- WHAT IS REQUIRED -
Print the lines of the data, starting with the first, up to and including the line where "COL = S.collection" appears.

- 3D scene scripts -
***

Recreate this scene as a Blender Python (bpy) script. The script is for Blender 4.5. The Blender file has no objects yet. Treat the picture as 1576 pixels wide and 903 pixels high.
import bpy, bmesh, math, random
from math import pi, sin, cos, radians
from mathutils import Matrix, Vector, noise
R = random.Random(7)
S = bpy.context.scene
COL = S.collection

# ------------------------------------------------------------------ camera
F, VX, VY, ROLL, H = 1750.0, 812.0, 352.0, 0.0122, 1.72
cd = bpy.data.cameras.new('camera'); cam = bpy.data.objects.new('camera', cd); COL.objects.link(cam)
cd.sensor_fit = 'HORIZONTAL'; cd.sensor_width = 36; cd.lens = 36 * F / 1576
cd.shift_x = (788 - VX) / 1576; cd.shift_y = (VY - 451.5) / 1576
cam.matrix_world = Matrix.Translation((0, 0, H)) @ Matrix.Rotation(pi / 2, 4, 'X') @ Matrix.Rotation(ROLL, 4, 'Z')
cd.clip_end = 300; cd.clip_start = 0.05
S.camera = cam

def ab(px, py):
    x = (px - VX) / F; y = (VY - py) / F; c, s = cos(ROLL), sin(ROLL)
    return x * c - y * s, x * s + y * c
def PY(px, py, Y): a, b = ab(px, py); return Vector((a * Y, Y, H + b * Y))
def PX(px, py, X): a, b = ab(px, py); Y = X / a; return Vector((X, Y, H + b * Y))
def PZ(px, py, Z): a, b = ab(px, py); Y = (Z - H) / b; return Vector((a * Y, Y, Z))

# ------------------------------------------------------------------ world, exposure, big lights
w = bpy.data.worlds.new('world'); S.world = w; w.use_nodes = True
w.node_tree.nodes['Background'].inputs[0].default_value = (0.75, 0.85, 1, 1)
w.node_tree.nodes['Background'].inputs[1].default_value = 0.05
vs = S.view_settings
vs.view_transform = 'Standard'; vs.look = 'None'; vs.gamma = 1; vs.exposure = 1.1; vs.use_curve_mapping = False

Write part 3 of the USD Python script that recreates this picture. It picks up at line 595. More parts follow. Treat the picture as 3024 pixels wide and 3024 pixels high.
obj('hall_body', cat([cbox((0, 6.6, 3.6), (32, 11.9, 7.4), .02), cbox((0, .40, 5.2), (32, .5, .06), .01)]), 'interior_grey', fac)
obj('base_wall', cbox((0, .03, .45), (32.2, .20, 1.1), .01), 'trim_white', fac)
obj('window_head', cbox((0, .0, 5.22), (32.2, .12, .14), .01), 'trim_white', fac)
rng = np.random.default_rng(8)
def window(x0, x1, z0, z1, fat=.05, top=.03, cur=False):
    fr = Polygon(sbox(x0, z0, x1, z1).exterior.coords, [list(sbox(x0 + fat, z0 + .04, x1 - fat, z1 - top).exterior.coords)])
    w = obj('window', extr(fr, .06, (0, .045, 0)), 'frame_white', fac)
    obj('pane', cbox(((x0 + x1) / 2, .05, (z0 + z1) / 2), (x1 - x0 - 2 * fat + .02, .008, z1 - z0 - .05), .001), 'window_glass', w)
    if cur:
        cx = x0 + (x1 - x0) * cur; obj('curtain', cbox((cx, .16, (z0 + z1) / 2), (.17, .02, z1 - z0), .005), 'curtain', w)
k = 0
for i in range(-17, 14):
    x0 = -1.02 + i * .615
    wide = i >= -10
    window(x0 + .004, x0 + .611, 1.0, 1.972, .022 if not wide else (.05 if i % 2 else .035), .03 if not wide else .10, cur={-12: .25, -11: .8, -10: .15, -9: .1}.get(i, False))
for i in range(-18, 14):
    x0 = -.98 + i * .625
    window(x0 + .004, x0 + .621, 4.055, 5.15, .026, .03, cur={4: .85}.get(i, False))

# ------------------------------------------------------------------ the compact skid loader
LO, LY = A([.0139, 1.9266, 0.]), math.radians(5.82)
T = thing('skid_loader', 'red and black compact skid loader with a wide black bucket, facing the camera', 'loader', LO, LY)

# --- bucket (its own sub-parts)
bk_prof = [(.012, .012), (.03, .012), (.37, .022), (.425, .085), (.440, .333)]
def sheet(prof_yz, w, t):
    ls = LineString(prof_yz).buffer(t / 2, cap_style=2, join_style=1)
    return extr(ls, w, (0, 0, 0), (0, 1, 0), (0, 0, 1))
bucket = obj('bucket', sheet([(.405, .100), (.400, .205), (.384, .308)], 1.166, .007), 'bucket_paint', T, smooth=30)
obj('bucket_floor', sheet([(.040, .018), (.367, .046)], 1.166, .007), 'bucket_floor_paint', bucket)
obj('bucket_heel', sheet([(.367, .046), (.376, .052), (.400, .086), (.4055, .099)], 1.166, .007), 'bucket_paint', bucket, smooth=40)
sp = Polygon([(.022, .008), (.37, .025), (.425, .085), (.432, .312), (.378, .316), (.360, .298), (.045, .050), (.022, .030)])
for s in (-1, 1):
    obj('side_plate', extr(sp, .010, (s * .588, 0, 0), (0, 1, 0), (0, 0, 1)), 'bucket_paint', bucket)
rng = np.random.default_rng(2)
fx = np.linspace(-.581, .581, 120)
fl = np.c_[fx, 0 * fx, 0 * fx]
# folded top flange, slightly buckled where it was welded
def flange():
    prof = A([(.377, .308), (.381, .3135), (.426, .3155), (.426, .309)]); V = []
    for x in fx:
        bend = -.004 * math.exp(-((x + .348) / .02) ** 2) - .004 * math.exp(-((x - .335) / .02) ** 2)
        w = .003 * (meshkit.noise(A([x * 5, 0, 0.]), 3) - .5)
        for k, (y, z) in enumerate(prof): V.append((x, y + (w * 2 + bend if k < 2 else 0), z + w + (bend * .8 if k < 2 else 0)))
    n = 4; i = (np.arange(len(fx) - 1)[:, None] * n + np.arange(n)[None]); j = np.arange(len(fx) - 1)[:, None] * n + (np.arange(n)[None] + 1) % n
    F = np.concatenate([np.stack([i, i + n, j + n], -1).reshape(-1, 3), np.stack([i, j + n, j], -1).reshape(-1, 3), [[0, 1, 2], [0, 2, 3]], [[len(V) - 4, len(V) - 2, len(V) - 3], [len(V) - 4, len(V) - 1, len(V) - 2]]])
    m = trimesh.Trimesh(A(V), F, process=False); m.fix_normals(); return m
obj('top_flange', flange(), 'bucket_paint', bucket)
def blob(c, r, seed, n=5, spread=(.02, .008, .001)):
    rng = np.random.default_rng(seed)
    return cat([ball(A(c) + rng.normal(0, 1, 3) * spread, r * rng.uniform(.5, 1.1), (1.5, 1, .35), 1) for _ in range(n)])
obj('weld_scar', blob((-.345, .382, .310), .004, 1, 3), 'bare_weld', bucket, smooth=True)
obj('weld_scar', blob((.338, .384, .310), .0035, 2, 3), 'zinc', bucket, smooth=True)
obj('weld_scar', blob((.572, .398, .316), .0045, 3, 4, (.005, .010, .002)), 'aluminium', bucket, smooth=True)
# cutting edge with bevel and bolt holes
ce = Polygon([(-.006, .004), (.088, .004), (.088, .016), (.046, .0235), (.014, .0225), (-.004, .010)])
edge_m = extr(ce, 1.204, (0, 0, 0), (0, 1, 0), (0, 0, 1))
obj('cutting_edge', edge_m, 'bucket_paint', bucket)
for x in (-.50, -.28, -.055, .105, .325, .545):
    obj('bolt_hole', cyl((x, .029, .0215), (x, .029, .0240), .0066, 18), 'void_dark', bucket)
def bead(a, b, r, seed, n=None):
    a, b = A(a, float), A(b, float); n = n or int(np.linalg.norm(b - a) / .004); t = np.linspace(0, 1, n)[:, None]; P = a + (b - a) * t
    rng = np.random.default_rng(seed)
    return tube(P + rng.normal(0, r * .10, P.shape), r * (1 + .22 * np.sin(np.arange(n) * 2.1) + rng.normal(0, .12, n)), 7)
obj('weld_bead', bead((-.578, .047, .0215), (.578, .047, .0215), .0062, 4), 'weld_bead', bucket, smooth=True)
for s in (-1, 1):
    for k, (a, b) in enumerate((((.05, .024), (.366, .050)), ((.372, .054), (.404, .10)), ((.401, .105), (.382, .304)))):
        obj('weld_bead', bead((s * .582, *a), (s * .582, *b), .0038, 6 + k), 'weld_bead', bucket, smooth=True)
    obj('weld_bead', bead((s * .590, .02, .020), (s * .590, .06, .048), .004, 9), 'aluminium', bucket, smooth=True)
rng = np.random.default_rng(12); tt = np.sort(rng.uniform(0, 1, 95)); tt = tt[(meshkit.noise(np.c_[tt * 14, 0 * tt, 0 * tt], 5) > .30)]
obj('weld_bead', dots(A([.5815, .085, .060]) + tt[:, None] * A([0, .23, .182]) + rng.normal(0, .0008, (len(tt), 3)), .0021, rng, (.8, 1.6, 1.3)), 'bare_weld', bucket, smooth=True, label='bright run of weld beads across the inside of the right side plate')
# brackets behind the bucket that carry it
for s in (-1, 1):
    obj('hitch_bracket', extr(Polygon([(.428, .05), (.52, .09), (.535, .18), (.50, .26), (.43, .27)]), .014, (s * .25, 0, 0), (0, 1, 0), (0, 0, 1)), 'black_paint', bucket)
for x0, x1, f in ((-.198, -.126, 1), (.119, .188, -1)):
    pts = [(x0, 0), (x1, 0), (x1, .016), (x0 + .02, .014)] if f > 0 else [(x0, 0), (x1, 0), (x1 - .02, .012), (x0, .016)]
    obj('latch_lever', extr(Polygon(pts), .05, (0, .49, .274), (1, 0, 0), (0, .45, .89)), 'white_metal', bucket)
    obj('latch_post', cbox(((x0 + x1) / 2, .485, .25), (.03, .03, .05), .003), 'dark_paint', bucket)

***

- WORKED SOLUTION -
Recreate this scene as a Blender Python (bpy) script. The script is for Blender 4.5. The Blender file has no objects yet. Treat the picture as 1576 pixels wide and 903 pixels high.
import bpy, bmesh, math, random
from math import pi, sin, cos, radians
from mathutils import Matrix, Vector, noise
R = random.Random(7)
S = bpy.context.scene
COL = S.collection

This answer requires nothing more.